Earlier this postseason, my esteemed colleague Michael Oliver wrote about his top five Super Bowls of all time. The instant classics. The ones you’ll tell your kids you watched live.

I’m taking the reverse approach.

These are the games so bad that by the time it ends, seven months without football doesn’t sound so bad. The ones that make everybody at work Monday grumble because they wasted their Sunday nights.

And let’s be honest- Super Bowl LII has every chance to make that list. The Patriots are undoubtedly heavy favourites going into it.

If a backup quarterback beats the greatest quarterback in NFL history to win his franchise their first Lombardi Trophy in franchise history, it would instantly challenge Michael’s list as one of the all time great Super Bowls.

But in case Goliath ends up squashing David and the Pats win it all again, you should familiarize yourself with five other instances where the NFL’s grand finale flopped.

5. Super Bowl XXIX: San Francisco 49ers 49, San Diego Chargers 26

This one was bad, but it stays low on the list because it was expected. The 49ers blasted the Chargers by 23 points when they met in the regular season, and did the same to win their fifth championship in 14 seasons.

Everybody expected the 49ers to blow out the Chargers. They entered the game as a staggering 18-point favorite to back that up. They led 14-0 under five minutes into the game, 28-10 at halftime, and 49-18 before the Chargers added a consolation touchdown with a two-point conversion.

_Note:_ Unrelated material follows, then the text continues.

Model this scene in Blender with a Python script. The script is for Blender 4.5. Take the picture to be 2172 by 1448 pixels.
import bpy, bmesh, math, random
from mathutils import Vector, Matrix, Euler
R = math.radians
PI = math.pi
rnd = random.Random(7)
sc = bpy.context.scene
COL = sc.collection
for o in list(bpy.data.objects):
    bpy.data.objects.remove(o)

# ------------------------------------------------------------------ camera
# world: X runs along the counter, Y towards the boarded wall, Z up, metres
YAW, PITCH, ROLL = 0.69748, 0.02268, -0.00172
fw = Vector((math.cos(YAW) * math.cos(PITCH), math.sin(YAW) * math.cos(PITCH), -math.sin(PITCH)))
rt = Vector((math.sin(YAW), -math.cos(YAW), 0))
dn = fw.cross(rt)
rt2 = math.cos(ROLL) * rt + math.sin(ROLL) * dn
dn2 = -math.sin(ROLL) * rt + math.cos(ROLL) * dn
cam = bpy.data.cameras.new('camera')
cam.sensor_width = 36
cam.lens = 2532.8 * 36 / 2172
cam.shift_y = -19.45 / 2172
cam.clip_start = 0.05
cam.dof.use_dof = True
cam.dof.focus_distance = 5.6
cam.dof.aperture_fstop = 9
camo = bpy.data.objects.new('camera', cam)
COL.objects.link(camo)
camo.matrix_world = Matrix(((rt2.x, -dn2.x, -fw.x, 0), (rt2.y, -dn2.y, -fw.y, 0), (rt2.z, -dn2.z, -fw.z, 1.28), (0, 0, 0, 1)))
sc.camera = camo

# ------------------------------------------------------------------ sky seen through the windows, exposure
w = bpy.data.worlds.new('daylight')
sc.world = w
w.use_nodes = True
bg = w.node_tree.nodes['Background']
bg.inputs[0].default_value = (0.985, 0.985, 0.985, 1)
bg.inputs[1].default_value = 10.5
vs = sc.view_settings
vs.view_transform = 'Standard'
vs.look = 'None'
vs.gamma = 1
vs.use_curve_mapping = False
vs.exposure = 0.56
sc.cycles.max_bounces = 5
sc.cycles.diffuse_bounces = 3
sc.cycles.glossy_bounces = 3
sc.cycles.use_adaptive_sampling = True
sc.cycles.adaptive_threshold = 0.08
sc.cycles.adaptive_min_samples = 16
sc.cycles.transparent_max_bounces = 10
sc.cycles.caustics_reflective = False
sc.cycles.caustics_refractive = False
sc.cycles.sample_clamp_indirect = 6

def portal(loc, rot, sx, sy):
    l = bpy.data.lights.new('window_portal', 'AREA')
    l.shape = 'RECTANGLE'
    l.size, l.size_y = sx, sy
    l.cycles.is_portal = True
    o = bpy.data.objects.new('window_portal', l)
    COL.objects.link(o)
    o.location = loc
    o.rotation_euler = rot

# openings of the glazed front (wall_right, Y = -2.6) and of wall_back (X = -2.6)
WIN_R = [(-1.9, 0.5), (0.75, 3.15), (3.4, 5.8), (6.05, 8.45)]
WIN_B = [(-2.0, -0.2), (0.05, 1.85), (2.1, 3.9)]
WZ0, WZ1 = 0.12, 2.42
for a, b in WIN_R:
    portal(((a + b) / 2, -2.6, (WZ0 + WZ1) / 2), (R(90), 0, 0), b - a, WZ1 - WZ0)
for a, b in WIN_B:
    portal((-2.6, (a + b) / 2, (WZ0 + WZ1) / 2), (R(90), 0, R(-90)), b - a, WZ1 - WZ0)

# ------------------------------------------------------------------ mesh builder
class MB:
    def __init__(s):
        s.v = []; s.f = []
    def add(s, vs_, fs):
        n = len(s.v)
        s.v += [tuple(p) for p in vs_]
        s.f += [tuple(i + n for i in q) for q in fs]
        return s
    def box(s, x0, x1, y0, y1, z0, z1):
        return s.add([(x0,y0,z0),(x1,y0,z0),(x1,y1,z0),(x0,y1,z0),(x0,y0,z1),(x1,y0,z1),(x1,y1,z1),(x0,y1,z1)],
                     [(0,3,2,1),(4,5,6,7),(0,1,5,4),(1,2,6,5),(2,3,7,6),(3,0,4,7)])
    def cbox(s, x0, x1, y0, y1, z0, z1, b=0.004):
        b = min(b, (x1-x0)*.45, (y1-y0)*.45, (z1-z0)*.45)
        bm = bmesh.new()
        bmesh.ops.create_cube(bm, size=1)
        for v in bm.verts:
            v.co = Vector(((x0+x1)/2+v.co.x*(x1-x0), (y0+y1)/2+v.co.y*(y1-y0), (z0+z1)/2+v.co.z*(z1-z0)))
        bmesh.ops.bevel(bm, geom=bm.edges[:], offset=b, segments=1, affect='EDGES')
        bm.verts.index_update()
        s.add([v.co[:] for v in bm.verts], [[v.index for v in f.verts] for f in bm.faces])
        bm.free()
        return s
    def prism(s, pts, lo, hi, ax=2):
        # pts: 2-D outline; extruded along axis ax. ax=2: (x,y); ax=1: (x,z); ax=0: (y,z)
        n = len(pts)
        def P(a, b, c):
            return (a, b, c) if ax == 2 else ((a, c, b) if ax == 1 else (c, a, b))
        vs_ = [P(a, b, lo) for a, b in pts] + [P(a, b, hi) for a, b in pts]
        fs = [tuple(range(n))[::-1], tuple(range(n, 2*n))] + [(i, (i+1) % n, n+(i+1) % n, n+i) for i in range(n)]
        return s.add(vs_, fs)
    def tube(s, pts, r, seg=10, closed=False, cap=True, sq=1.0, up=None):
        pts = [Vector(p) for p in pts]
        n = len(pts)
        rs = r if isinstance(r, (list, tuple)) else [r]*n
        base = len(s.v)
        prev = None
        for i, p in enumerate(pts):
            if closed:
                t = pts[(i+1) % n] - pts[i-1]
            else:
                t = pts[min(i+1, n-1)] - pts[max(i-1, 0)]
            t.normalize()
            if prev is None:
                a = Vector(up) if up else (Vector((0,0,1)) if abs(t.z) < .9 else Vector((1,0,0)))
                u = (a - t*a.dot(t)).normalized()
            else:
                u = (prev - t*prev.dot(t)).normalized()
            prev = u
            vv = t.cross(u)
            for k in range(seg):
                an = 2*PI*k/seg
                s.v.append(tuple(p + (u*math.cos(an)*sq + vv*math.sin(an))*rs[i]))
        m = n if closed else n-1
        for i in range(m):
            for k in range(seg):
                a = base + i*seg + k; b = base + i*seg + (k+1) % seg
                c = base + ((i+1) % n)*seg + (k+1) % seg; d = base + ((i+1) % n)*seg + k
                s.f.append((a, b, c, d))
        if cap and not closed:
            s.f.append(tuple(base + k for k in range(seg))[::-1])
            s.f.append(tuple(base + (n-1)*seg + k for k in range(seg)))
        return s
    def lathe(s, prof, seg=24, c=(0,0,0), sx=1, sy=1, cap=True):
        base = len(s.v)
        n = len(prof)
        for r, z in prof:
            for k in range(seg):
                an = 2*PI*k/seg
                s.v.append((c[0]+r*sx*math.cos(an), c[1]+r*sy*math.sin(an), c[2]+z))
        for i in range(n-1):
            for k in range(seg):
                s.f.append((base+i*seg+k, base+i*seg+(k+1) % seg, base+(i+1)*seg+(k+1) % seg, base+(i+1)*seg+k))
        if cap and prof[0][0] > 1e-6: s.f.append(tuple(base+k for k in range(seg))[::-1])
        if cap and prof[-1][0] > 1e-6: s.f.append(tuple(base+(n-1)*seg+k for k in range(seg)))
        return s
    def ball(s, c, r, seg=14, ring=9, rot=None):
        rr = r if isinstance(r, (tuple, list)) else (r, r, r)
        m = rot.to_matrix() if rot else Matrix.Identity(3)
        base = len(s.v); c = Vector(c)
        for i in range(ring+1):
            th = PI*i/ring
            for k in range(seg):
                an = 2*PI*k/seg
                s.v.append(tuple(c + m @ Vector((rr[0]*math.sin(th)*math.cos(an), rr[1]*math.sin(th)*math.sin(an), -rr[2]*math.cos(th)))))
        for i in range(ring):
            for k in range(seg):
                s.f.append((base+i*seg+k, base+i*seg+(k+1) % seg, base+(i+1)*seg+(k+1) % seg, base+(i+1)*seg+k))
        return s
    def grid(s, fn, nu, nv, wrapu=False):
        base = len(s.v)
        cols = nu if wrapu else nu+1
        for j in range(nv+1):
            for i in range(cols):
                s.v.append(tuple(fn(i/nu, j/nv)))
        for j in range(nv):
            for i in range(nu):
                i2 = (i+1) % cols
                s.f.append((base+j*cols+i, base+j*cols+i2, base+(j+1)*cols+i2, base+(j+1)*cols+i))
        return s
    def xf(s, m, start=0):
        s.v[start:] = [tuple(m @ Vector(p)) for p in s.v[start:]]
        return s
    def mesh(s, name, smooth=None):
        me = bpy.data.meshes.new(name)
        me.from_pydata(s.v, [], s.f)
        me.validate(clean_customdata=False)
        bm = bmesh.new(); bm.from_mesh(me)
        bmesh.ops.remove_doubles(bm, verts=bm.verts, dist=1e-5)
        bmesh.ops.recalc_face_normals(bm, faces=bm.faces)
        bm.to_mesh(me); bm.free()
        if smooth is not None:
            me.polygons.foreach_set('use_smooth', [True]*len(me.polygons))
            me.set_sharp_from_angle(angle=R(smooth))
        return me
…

There was only ever going to be one winner here.

Jonathan Daniel/Getty Images Sport

4. Super Bowl IV: Kansas City Chiefs 23, Minnesota Vikings 7

The final Super Bowl before the AFL-NFL merger was a forgettable one to say the least. The Chiefs won their first and only Super Bowl one agonizing play at a time. Kansas City kicker Jan Stenerud scored the first nine points off of three field goals before the Chiefs broke the touchdown dam late in the second quarter.

The Vikings cut the lead to 16-7 late in the third quarter, but Otis Taylor extinguished any chance the Vikings had of a comeback with a 46-yard touchdown reception just over three minutes later.

No points were scored in the fourth quarter, a fitting send off for a Super Bowl in which neither team reached 300 yards of total offense.

3. Super Bowl XXVI: Washington Redskins 37, Buffalo Bills 24

Super Bowl LII will be the second Super Bowl ever played in Minneapolis. We should all hope it’s better than the first one. Don’t let the score fool you. The Redskins dominated this game, and the Bills scored two touchdowns in the final six minutes to make it look a lot closer than it was.

Washington stormed out to a 24-0 lead and put the Bills into obvious passing mode for the rest of the game. Buffalo quarterback Jim Kelly attempted 58 passes, a Super Bowl record at the time. The Redskins dropped back into coverage and intercepted him four times.

If you need any further proof about how bad this Super Bowl was, I’ll use one decision as a clincher.

Trailing 24-0 early in the third quarter, Buffalo had a 4th and two at the Washington three. Instead of going for a touchdown to try to get back in the game, the Bills opted for the football equivalent of trying to put out a fire with a cup of water. The field goal “cut” the lead to 24-3, and the rest is history.

2. Super Bowl XXIV: San Francisco 49ers 55, Denver Broncos 10

There’s an argument to be made here that although this game was an absolute romp, spectators got to witness greatness. Joe Montana and Jerry Rice cemented themselves as the greatest combination in NFL history, the former going 22/29 passing for 297 yards and five touchdowns, the latter catching three of them with 148 yards.

I’m not buying into it.

San Francisco scored two touchdowns in every quarter as part of a wire-to-wire domination. Denver’s lone touchdown was perhaps the most irrelevant in Super Bowl history, a scamper by John Elway from three yards out with his team already down 41-3. This was not really a spectacle. It was one of the greatest teams in NFL history mercilessly stomping a hapless opponent.

Rick Stewart/Getty Images Sport

1. Super Bowl VI: Dallas Cowboys 24, Miami Dolphins 3

We’ve arrived at the lowest of the low. The NFL could play another 600 Super Bowls, and I highly doubt they’ll get one worse than their sixth.

To this day, of the 102 teams that have contested the 51 Super Bowls, these Dolphins are the only ones who didn’t score a touchdown.

The Cowboys ran the clock all game and let their defense do the work. They came a handful of ticks shy of having 40 minutes with the ball. There was not a single play on either side that went for longer than 30 yards, and four combined turnovers added to the awful cocktail this game was. There were just 24 completed passes in this game, a measly 12 for each quarterback.

The Cowboys won 24-3 for their first of five Super Bowl titles. The Dolphins rebounded from the loss to put together the only perfect season in NFL history the following season. But even despite the greatness both clubs would achieve in the coming years, nothing can erase Super Bowl VI, the worst Super Bowl of all time.